Moon Author's Review
National Heroes Park, which encompasses Heroes Memorial, occupies 30 hectares below Cross Roads on Marescaux Road within the large roundabout known as Heroes Circle. The roundabout surrounds what was once the city's main sporting ground, later becoming the Kingston Race Course. The park was also the site of several important historical events, including Emancipation Day celebrations on August 1, 1938; the jubilee celebrating Queen Victoria's reign in 1887; and the free Smile Jamaica concert where a wounded Bob Marley offered the people of Kingston a 90-minute performance in defiance of his would-be assassins in 1976. Heroes Park is also said to have been the battleground where warring factions from East and West Kingston would face off in organized skirmishes.
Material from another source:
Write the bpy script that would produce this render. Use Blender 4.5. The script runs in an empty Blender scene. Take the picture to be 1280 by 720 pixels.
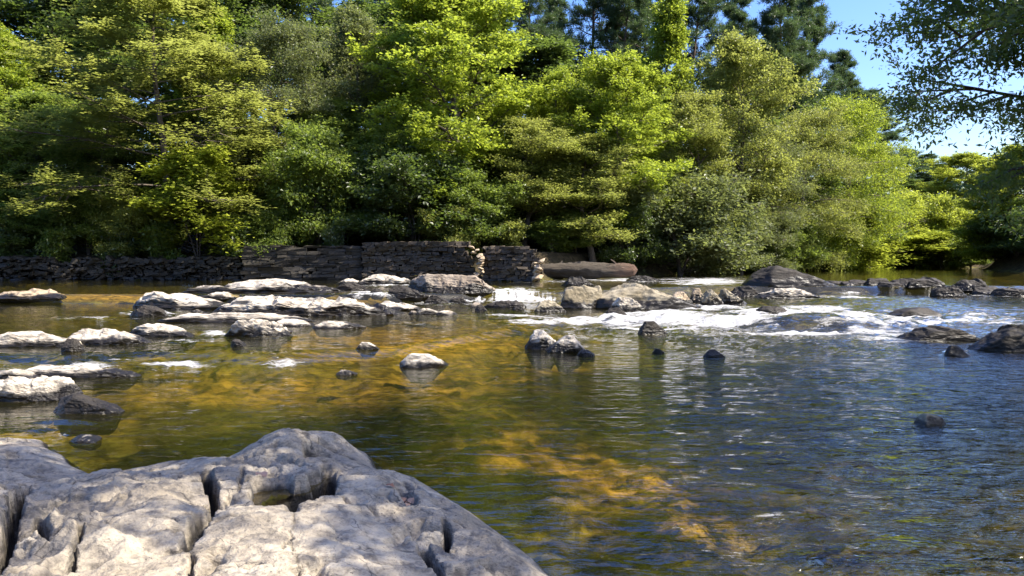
import bpy, bmesh, math, random
import numpy as np
from mathutils import Vector

S = bpy.context.scene
COL = S.collection
R = math.radians

# ------------------------------------------------------------------ camera numbers
F, CZ, VH = 1005.0, 1.7, 318.0            # focal length in px of a 1280 px wide frame, eye height, horizon row
PITCH = math.atan((360 - VH) / F)
CP, SP = math.cos(PITCH), math.sin(PITCH)

def ray(u, v):
    xc, zc = (u - 640) / F, -(v - 360) / F
    return np.array([xc, CP + SP * zc, -SP + CP * zc])

def proj(P):
    y, z = P[:, 1], P[:, 2] - CZ
    yc = np.maximum(CP * y - SP * z, 0.05)
    zc = SP * y + CP * z
    return 640 + F * P[:, 0] / yc, 360 - F * zc / yc

def at(u, v, z):
    d = ray(u, v)
    t = (z - CZ) / d[2]
    return d[0] * t, d[1] * t

def on_y(u, v, Y):
    d = ray(u, v)
    t = Y / d[1]
    return np.array([d[0] * t, Y, CZ + d[2] * t])

# ------------------------------------------------------------------ noise
def _hash(ix, iy, iz):
    n = (ix.astype(np.int64) * 374761393 + iy.astype(np.int64) * 668265263 + iz.astype(np.int64) * 1440662683) & 0xFFFFFFFF
    n = ((n ^ (n >> 13)) * 1274126177) & 0xFFFFFFFF
    n = ((n ^ (n >> 16)) * 2246822519) & 0xFFFFFFFF
    n = n ^ (n >> 15)
    return (n & 0xFFFF) / 32767.5 - 1.0

def vnoise(p):
    f = np.floor(p)
    i = f.astype(np.int64)
    t = p - f
    t = t * t * t * (t * (t * 6 - 15) + 10)
    out = 0
    for dx in (0, 1):
        wx = t[:, 0] if dx else 1 - t[:, 0]
        for dy in (0, 1):
            wy = t[:, 1] if dy else 1 - t[:, 1]
            for dz in (0, 1):
                wz = t[:, 2] if dz else 1 - t[:, 2]
                out = out + wx * wy * wz * _hash(i[:, 0] + dx, i[:, 1] + dy, i[:, 2] + dz)
    return out

ROT = np.array([[0.36, 0.48, -0.8], [-0.8, 0.6, 0.0], [0.48, 0.64, 0.6]])
def fbm(p, o=4, gain=0.5, ridged=False):
    p = np.asarray(p, float)
    a, s, tot = 1.0, 0.0, 0.0
    for _ in range(o):
        n = vnoise(p)
        s = s + a * ((1 - 2 * np.abs(n)) if ridged else n)
        tot += a
        a *= gain
        p = (p @ ROT.T) * 2.03 + 7.31
    return s / tot

def sstep(a, b, x):
    t = np.clip((x - a) / (b - a), 0, 1)
    return t * t * (3 - 2 * t)

def p3(x, y, z=0.0):
    return np.stack([x, y, np.zeros_like(x) + z], 1)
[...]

The memorial, located at the southern end of the park, commemorates Jamaica's most important historical figures and events. Black Nationalist Marcus Garvey rests here, as does labor leader Alexander Bustamante, who formed the Jamaica Labor Party, and his cousin Norman Manley, who founded the opposition People's National Party. Norman's son Michael Manley, who gave the country its biggest communist scare for his closeness with Cuba's Fidel Castro, is also interred here. Paul Bogle and George William Gordon are also honored for their role in the Morant Bay Rebellion, which was at the vanguard of Jamaica's civil rights movement in the post-emancipation period. The most recent icon to be laid to rest at Heroes Memorial is the cultural legend Louise Bennett, referred to lovingly by all Jamaicans as "Miss Lou," who died in June 2006.